After looking around a bit and doing some research, it seems a part of that problem is with the chargers as well. Something about them is not happy with the cold, and only certain brands too it seems. The older brands / charges seem to be doing well, as well as many other people pointed out, countries where it's typically cold most the year, are not having the issues either.
FWIW, I fast charged my Energica this morning after taking it on a romp. Temperature started out 24 degrees outside, bike was at 46 degrees in the garage and ended up at 38 degrees, with the real temp probably about 30 to 32 degrees outside by this time. My range was about one percent a mile, was running from 40 to 60 mph ish, mostly towards the lower end, as my tires were feeling really squirrely and harder regen was bipping the ABS pretty often so I didn't want to take any chances. As I was running, my range left started actually going UP. Im assuming the battery was warming up a bit. Anyways, got into the garage, left door open, battery temp was reading 42 degrees F after the run and hit it with a full 60 Amps of fast charge. It started without a hitch, charged up to about ehh, 85 ish percent then started tapering off as it said 'balancing' until we got to about 4 kw at about 97 percent then it shut down at 99 percent.
I ended up after cycling the power to get the bike to release the cable (still an annoying bug), at 100 percent charge and 103 miles est range. This is estimated at running 45 to 60 mph in freezing temperatures, (but not zero or below like Chiraq is seeing). Im seeing maybe a 10 to 15 percent range decrease from when it's in the upper 80's to 90's temp wise, but the charge went without a hitch, no limiting, no false starts or any of the other issues I see others complaining about.

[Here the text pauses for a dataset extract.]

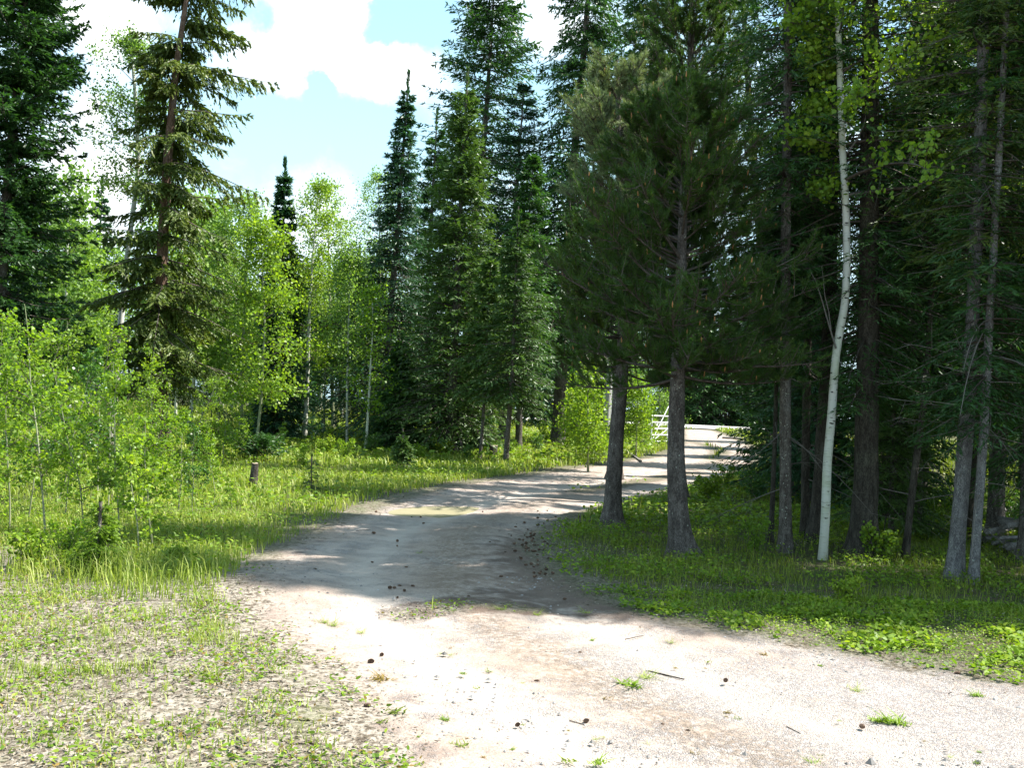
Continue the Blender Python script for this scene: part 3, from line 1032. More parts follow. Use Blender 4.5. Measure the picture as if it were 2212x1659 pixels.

Another thing to consider, those chargers are OUT in the weather, getting rained on, snowed on, sleeted on, then freezing inside their moving parts' No shit the thing is not latching properly, that's a common 'snowy crappy day' issue with anything from door handles to window twirlers to hoods and trunks when it gets ice in the works and don't want to close right. CCS Fast charge is VERY temperamental on the switches, it has to fit down hard and EXACT and the switches have to click FULLY, (if it don't fully click, then it thinks the thing is not seated properly.)
While this can be annoying, it is also critically important. Not only do the metal contacts have to meet so you have a good connection for the current to pass so it don't over heat, but you also MUST have good contact / overlap on the insulating surfaces too. Remember CCS1 Mode 4? can run up to 1000 volts, and that can and WILL arc over very easily. God help you if you get a kv DC arc going on your charging plug, you will BTFU a lot of equipment in less than a second. Now you are dead in the water, with a very expensive fix.
A general comment, you KNEW the weather is going to be shitty, they been forecasting it for days, WHY did you wait to the last second to charge your car up fully? These are the same clowns who would go out in a snowstorm with 1/4 tank of gas in the car, get stranded on the side of the highway and are now crying for help all over the CB or their cell phone now.
I am curious, lets say at 20 degrees F. Warming up your battery with it's internal heater, or whatever / however it works. I wonder how much more range yo get out of a warm battery .vs. a cold one for the KW or three you use to heat it? I mean if you burn 10 miles worth of electricity to heat it up but get an extra 40 miles range because it's warm now, that should be a no brainer.